Watering must be deep to encourage a deep root system. Avoid using sprinklers to water your vegetable garden. Remember that most plants do not like to have water on their leaves. This is especially true of ‘leaf crop’ vegetables like lettuce, cabbage and collards.

The best way to water your vegetable garden is by using soaker hoses. Weave the hoses through the garden, and leave them in place throughout the season. Attach your garden hose to the soaker hose, and let it run for 30-45 minutes. Check to make sure the soil is wet at least a foot down. Deep and thorough waterings will improve your plants root development, and overall growth.

Watering by hand is also a good way to water. Allow water to puddle and collect beneath each plant before moving on to the next one. You may need to repeat this process twice more depending on how dry the soil is.
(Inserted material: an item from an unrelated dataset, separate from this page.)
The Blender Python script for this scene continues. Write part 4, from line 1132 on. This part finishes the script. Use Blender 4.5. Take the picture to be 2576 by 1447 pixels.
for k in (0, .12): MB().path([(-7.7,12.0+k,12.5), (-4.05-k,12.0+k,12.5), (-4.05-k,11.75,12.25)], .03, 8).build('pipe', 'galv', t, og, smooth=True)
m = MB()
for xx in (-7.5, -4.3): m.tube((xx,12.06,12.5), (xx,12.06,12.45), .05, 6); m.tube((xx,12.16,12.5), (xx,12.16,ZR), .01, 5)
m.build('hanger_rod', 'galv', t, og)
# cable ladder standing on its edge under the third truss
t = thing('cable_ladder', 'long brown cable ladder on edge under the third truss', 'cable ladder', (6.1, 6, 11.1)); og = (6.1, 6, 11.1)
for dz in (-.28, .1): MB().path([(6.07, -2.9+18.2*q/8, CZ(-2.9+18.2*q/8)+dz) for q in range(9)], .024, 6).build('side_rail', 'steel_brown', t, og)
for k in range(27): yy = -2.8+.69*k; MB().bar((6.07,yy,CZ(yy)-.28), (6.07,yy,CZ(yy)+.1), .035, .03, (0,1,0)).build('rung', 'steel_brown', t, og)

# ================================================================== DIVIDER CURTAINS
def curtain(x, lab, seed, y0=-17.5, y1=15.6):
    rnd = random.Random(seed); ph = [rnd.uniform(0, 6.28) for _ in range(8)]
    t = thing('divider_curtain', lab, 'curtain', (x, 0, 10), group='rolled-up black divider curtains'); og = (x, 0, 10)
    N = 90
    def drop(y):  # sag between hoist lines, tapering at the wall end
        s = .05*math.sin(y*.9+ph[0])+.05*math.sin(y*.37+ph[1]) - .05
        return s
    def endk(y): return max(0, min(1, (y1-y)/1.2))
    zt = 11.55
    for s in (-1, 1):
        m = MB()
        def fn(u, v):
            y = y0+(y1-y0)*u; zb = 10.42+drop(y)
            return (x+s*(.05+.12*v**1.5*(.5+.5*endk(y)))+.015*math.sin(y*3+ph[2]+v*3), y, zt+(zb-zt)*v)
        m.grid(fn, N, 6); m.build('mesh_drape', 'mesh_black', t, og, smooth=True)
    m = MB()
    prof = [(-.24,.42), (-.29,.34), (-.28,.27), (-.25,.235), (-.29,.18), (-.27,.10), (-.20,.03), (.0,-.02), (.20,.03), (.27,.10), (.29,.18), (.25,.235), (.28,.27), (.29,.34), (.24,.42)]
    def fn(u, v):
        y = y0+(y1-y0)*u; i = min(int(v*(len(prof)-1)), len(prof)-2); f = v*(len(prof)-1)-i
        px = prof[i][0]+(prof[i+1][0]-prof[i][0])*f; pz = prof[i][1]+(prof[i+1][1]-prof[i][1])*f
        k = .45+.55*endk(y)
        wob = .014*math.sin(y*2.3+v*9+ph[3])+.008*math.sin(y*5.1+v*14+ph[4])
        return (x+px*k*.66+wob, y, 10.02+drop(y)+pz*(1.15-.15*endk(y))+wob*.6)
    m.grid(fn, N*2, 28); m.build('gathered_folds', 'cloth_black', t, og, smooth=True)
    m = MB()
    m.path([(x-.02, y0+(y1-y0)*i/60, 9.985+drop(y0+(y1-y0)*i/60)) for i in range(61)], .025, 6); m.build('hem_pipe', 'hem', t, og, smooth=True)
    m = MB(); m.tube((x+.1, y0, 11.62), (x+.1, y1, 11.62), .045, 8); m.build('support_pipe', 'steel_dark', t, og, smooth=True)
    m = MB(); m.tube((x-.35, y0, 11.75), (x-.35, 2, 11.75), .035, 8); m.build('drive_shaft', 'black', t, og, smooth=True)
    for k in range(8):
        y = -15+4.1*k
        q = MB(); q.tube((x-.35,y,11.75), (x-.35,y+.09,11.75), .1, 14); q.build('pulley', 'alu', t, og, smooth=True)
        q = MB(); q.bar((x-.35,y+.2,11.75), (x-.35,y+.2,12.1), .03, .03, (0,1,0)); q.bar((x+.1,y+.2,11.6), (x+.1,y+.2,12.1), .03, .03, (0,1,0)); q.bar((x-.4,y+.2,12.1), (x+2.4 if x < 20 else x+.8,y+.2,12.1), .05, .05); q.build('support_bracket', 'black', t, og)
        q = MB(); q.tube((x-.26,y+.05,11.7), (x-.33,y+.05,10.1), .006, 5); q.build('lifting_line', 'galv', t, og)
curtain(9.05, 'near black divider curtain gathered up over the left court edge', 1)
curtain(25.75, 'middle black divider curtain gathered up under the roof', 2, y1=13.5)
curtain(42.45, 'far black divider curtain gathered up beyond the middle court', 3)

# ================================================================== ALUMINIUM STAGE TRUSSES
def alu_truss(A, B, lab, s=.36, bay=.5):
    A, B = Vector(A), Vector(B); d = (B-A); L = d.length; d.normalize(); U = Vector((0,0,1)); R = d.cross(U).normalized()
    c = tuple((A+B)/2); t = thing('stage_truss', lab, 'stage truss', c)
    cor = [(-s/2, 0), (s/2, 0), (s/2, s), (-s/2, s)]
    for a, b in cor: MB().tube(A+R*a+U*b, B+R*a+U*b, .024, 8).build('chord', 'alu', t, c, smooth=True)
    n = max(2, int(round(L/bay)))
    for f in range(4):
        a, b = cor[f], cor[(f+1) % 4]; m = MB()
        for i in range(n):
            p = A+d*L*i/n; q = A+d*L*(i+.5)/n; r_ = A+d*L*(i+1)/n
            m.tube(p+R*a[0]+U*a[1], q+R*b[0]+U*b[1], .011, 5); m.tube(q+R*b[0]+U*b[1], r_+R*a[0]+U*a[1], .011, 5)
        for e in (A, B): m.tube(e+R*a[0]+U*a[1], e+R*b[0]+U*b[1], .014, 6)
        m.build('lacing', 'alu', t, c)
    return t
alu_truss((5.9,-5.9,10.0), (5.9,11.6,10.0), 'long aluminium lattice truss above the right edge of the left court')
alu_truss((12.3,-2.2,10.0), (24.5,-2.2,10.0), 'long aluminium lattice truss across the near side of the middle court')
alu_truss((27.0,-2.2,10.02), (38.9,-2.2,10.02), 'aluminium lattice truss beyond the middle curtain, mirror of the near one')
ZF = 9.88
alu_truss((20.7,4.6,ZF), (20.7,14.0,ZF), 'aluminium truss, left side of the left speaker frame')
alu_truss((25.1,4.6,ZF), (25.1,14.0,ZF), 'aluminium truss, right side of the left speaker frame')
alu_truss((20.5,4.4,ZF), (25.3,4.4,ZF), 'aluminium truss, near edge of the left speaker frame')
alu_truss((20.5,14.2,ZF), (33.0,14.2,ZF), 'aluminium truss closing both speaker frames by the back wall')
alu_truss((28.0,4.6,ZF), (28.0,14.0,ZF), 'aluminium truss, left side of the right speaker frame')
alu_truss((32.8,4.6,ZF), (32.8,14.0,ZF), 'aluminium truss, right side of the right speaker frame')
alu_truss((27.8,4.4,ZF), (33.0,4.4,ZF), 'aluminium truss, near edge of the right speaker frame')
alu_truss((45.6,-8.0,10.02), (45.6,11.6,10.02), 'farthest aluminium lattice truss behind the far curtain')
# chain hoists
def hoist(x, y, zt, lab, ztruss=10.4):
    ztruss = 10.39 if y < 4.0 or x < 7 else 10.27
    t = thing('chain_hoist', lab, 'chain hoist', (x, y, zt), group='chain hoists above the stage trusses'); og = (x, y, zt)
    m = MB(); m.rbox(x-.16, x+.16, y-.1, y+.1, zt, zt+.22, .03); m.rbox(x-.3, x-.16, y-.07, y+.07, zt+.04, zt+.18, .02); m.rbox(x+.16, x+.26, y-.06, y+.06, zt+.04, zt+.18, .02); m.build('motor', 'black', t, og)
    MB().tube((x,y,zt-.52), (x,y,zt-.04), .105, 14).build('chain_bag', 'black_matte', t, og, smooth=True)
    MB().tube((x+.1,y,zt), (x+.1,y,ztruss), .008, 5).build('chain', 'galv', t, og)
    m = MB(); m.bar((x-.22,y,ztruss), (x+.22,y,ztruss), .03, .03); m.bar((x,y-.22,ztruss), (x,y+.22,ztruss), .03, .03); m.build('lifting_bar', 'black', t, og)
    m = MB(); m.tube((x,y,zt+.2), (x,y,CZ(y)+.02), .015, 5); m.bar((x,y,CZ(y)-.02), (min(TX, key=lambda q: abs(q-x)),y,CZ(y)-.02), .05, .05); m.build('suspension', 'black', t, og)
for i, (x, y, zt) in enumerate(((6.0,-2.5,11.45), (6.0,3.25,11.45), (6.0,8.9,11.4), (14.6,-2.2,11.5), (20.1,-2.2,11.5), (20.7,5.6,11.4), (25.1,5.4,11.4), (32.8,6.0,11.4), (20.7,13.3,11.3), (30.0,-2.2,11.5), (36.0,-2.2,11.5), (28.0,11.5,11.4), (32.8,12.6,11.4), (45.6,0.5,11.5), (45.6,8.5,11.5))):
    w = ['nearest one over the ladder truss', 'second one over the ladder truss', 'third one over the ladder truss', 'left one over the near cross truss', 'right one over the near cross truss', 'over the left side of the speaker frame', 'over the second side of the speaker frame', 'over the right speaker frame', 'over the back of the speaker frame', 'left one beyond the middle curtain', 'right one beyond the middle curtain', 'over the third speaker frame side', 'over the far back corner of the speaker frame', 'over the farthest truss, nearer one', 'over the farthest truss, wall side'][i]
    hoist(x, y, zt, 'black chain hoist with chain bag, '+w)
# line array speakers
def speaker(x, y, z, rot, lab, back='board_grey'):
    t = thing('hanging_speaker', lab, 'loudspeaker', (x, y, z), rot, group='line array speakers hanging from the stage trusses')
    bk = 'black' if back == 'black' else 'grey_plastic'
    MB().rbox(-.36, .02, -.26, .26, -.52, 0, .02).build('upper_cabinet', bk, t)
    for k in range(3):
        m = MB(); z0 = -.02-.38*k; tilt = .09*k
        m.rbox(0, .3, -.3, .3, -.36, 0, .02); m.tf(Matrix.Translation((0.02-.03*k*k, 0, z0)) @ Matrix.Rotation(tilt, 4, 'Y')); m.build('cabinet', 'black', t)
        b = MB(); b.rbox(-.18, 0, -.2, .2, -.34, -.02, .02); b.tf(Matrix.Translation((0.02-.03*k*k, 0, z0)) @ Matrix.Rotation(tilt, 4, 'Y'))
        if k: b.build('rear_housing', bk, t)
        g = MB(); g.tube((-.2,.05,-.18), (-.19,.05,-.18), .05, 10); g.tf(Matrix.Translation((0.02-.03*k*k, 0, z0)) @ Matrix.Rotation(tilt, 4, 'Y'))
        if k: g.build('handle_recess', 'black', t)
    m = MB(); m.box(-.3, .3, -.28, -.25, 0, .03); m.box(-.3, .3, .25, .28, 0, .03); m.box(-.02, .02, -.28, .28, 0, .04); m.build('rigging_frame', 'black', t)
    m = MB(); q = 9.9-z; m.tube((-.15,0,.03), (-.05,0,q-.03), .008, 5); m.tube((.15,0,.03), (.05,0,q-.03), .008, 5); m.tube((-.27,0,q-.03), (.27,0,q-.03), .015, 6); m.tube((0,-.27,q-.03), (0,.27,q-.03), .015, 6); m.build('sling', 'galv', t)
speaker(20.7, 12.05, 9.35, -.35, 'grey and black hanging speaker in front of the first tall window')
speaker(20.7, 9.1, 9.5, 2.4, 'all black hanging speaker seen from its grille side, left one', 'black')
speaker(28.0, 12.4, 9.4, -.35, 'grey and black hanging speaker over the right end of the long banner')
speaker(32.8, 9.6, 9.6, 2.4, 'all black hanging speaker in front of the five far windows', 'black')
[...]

If you cannot water frequently, try planting with Soil Moist (a gel-crystal that absorbs water, and stores it like a battery, releasing it as the soil dries) for good water retention.

Special Circumstances

Some vegetable plants are native to arid, dry climates, and do not need as much water as other crops. Peppers and onions are examples of these types of plants. Too much water can rot the root systems. Just because these plants require less water does not mean that they need no water. Monitor these plants as suggested above, but allow the soil to dry out 4-6” deep between waterings.


Using fertilizer in your garden will help increase the yield of your vegetable plants, and keep them healthy. Fertilizers contain three macro-nutrients, represented by three numbers on the product label. The first number is always nitrogen. Nitrogen is important for quick growth, and leaf production. Nitrogen is good for lettuce and cabbage and other ‘leaf crops’. Keep the nitrogen low for tomatoes and other ‘fruit’ producing plants. Phosphorus is the second number, and is important for root development, as well as flower, fruit and vegetable production. The third number, potassium, is important for the plant’s overall health and vigor.
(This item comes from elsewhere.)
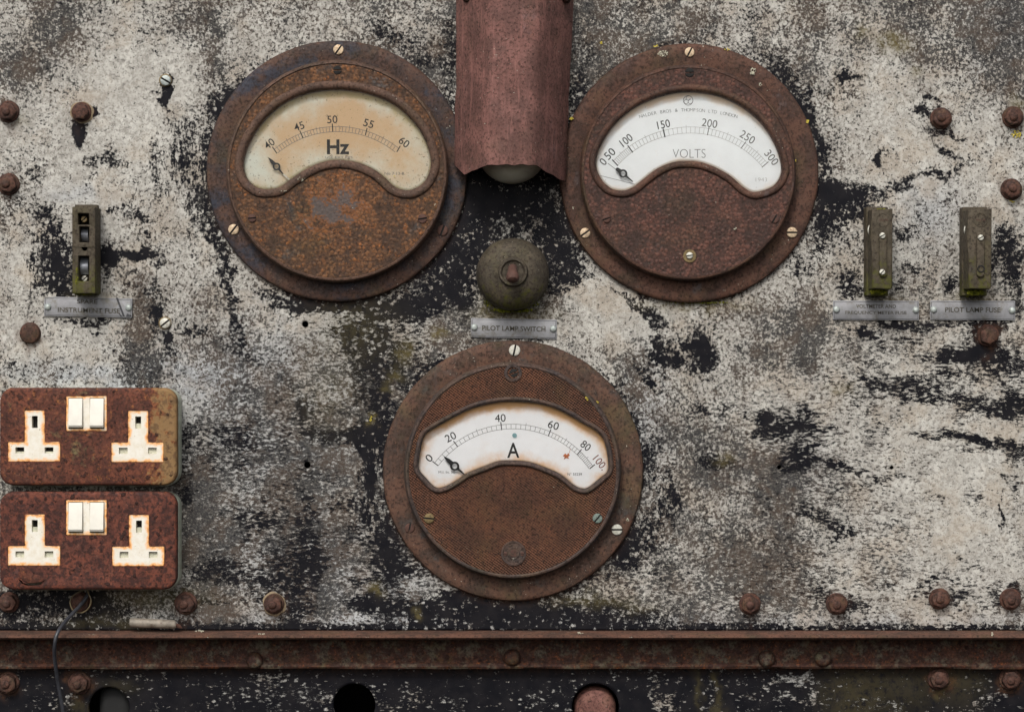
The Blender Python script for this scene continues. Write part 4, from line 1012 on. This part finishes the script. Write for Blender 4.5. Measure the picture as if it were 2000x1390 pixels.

Most garden fertilizers should be rich in the last two elements. All fertilizers whether chemical or organic in origin contain these three nutrients, in that specific order. If you would like to use fewer chemicals, use cow, sheep or poultry manure, and Espoma and “Tone” products, like gardentone. Whatever you use be sure to read the label, and follow the directions as indicated. If you have questions, ask English Gardens staff for “Good Advice to Grow On”.

Extending Your Season

Usually, in Michigan the gardening season begins about May 15, and ends about October 15. Not even half a year! However, there are ways to extend your gardening season, here are a few suggestions:

  1. Start vegetable seeds indoors, especially vegetables that take several months to produce ripe ‘fruit’, like tomatoes. Starting seeds up to two months before the last frost usually can give you a considerable head start.
  2. Don’t plant peppers too early, however. Cold soil temperatures delay the plant’s development. Use wall-o-water or cold frames to protect newly transplanted seedlings.
  3. Plant cool season crops early, before May 15. Early cabbage, peas, radishes, broccoli and some lettuce seed can be sown up to a month before the last frost outdoors. Very often seedlings can be planted several weeks before the last frost.
  4. Plant seedlings a couple weeks early. A floating row cover may help protects plants from frost damage, and help maintain a warmer air temperature beneath it. Sunlight can penetrate the cover to allow for growth, and it does not have to be removed during the day. It also allows air-circulation, and water to penetrate it too. Use it again in the fall to extend the end of the season a couple more weeks.
  5. Plant another batch of cool season vegetable seeds 8-10 weeks before the first fall frost, and harvest those vegetables in early fall. Many cool crops plants like broccoli, cabbage and brussell sprouts actually taste better after a frost. Mark your rows of carrots and turnips and you can dig them even in the snow.